Call for Abstracts: Issue #1

The first issue of ‘Gothic Nature: New Directions in Ecohorror and the Ecogothic’ will be published in 2018. Please see our CFP below.


“Horror is becoming the environmental norm.” — Sara L. Crosby


Gothic and horror fictions have long functioned as vivid reflections of contemporary cultural fears. Wood argues that horror is ‘the struggle for recognition of all that our society represses or oppresses’, and Newman puts forward the idea that it ‘actively eliminates and exorcises our fears by allowing them to be relegated to the imaginary realm of fiction’. Now, more than ever, the environment has become a locus of those fears for many people, and this journal seeks to investigate the wide range of Gothic- and horror-inflected texts that tackle the darker side of nature.

As we inch ever closer toward an anthropogenic ecological crisis, this type of fiction demands our attention. In 2009, Simon C. Estok highlighted the importance of ‘ecophobia’ in representations of nature, emphasising the need for ecocriticism to acknowledge the ‘irrational and groundless hatred of the natural world’ present in contemporary society. Tom J. Hillard responded to Estok’s call ‘to talk about how fear of the natural world is a definable and recognizable discourse’, suggesting that ‘we need look no further than the rich and varied vein of critical approaches used to investigate fear in literature.’ What happens, he asks, ‘when we bring the critical tools associated with Gothic fiction to bear on writing about nature?’

Gothic Nature seeks to address this question, interrogating the place of non-human nature in horror and the Gothic today, and showcasing the most exciting and innovative research currently being conducted in the field.

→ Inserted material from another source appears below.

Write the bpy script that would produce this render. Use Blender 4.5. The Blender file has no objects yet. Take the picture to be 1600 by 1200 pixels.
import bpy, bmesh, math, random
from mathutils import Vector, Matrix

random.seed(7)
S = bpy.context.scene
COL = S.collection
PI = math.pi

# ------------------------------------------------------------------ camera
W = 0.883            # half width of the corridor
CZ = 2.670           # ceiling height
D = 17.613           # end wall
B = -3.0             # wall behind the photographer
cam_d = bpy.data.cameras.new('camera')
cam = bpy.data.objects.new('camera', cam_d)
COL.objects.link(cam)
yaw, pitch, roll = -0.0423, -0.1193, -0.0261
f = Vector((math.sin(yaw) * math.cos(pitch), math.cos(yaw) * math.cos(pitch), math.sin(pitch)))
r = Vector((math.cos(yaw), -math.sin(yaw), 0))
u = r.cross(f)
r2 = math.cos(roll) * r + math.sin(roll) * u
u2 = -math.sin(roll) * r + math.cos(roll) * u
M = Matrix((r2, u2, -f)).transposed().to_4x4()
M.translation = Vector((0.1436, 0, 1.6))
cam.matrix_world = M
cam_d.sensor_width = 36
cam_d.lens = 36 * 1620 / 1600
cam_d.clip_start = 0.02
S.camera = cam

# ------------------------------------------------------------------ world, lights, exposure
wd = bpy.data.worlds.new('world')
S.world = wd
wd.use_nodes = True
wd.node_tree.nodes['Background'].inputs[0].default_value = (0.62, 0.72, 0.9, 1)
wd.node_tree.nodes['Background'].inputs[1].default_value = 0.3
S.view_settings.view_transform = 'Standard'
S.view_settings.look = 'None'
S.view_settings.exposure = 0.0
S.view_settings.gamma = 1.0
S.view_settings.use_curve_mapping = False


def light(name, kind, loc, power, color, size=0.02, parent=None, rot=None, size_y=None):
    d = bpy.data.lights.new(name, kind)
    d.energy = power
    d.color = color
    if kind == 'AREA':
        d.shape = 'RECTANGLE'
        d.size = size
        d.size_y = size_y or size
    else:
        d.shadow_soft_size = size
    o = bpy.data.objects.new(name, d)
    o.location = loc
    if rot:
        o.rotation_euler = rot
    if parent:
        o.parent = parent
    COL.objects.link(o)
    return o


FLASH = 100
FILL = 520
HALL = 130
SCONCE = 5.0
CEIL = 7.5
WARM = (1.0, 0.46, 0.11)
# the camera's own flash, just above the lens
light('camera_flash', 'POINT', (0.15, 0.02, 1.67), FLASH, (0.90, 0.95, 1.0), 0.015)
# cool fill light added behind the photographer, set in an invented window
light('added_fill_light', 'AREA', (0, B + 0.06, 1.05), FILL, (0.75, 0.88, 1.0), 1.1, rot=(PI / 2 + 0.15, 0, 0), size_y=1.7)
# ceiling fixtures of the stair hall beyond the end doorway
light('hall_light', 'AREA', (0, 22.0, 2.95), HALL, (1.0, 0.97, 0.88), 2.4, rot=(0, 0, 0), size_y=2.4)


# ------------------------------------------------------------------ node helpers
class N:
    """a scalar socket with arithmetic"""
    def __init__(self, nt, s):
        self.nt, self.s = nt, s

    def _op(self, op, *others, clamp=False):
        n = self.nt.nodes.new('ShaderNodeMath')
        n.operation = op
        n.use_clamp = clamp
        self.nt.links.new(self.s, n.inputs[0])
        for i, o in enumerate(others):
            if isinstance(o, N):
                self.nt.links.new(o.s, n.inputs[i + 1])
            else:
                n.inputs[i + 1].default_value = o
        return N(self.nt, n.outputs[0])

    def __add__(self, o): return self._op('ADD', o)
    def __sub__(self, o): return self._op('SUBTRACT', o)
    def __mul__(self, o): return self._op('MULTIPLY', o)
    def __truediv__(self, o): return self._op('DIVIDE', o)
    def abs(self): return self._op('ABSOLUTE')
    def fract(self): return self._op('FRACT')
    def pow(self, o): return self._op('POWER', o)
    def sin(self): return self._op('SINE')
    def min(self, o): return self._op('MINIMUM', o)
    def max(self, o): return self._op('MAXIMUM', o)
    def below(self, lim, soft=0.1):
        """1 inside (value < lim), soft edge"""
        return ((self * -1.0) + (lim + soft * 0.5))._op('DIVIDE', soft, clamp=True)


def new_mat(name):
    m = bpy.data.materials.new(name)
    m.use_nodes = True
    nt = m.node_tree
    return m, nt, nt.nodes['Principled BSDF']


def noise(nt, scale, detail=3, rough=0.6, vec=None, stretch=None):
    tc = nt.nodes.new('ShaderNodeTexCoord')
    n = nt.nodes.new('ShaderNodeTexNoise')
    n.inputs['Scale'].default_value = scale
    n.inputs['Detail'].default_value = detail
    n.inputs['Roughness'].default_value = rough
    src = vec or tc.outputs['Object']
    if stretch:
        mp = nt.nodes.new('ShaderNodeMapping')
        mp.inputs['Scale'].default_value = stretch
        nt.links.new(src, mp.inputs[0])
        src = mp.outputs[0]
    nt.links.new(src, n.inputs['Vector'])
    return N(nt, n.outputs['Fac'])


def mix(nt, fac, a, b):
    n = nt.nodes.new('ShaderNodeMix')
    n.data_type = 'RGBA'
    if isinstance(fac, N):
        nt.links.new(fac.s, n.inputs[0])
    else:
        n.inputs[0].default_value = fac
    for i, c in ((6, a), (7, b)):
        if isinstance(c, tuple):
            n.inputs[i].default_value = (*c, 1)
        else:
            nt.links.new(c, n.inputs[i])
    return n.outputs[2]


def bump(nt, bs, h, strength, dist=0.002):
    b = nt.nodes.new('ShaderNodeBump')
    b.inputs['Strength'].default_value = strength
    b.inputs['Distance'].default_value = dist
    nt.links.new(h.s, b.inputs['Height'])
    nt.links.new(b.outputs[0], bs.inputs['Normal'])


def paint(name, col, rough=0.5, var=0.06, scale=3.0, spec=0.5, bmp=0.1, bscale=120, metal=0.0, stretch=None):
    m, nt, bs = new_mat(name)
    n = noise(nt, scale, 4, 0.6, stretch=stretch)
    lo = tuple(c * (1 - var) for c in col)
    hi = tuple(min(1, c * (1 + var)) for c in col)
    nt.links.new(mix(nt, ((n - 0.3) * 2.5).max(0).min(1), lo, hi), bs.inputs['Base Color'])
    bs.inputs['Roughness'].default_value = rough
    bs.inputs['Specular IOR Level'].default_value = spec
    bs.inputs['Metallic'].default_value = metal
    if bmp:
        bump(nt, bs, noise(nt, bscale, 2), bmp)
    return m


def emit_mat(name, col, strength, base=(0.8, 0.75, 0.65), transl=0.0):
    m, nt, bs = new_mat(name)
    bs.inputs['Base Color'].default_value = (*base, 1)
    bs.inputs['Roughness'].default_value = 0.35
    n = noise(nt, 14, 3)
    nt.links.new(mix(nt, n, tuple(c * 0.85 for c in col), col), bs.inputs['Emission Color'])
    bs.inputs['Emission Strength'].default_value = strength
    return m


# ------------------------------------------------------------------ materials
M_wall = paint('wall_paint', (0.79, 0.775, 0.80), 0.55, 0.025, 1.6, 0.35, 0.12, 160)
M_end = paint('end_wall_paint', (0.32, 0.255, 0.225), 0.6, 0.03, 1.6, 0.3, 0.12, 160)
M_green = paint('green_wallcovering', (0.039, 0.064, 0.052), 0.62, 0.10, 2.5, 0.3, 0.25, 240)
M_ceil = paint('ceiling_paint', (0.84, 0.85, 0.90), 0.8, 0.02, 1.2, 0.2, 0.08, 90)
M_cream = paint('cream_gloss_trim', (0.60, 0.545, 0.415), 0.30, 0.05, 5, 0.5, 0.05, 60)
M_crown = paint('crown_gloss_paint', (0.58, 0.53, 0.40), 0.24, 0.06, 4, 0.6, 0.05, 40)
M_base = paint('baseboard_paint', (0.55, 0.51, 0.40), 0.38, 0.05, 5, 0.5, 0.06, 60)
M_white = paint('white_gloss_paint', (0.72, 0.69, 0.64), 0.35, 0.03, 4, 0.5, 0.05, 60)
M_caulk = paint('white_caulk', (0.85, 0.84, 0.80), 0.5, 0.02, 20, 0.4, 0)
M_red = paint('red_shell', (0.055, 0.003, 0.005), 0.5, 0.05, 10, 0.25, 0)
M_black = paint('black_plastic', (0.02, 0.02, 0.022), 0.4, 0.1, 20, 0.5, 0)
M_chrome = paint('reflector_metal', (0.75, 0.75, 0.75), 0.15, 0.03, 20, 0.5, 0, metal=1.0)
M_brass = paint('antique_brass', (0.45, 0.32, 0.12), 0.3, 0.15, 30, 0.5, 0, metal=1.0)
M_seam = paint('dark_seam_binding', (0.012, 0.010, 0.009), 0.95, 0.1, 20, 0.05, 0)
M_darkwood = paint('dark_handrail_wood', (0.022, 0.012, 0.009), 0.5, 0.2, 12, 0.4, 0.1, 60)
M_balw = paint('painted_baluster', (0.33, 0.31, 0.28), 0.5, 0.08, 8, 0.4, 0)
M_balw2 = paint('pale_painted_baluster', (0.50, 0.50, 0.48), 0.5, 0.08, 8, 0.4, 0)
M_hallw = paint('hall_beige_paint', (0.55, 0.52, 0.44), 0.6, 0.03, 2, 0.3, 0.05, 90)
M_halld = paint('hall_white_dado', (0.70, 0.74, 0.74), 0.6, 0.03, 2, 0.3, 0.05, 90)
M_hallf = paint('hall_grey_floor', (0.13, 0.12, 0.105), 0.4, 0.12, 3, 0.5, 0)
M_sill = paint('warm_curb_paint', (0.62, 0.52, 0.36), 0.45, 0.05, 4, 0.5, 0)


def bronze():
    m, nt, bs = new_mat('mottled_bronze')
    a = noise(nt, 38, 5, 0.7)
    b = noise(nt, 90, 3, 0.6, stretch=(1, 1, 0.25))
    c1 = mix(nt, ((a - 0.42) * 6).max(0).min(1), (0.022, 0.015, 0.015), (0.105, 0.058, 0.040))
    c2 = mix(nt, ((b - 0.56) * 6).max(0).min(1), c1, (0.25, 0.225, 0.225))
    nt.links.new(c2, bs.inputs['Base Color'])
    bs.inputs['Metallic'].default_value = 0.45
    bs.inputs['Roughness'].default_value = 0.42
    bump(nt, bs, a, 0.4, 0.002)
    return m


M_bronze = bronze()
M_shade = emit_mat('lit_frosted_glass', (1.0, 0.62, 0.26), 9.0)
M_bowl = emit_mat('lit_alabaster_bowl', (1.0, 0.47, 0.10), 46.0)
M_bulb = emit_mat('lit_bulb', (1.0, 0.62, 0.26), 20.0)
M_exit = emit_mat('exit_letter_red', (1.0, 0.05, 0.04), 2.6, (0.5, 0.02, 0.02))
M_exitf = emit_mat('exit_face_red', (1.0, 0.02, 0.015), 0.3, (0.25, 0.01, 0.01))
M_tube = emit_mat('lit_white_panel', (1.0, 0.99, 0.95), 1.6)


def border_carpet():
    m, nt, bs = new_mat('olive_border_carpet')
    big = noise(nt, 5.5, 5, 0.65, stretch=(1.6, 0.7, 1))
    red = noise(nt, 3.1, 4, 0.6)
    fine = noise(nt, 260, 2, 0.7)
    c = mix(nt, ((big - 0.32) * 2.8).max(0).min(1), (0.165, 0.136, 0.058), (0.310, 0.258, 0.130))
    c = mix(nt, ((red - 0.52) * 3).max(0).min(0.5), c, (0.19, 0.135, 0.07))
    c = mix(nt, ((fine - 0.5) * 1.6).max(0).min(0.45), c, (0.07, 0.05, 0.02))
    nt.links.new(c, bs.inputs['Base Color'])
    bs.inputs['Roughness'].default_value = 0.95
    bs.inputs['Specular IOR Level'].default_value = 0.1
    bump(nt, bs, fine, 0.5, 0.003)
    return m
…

We are especially interested for our inaugural issue in articles which address ecocritical theory and endeavour to define and discern the distinctions between ‘ecohorror’ and ‘ecogothic’. We welcome academic articles from a variety of different subject backgrounds, as well as interdisciplinary
work.

Subjects may include, but are by no means limited to:

  • Ecohorror and the ecogothic: theory and distinctions
  • Ecocriticism and horror literature/media
  • Ecocriticism and Gothic literature/media
  • Gothic nature/ecophobia
  • Global ecohorror/global ecogothic
  • Environmental activism and horror/the Gothic
  • Human nature vs. nonhuman nature
  • Rural Gothic
  • Landscapes of fear
  • Legends of haunted nature/Gothic nature and mythology
  • Monsters in nature/natural spectres
  • Climate change and Gothic nature
  • Environmental apocalypse
  • Animal horror
  • Gothic nature in art through the ages

If you are interested in submitting a piece for our inaugural issue, please send an abstract of 300 words, a 2,000-word writing sample, and a short academic bio to gothicnaturejournal@gmail.com by March 15th, 2018. Articles of 6-8,000 words, using Harvard referencing, will be due by May 31st, 2018.

Our current editorial board includes Dr Elizabeth Parker, Emily Bourke, Dr Bernice Murphy, Professor Simon C. Estok, Professor Andrew Smith, Professor Dawn Keetley, and Dr Stacy Alaimo.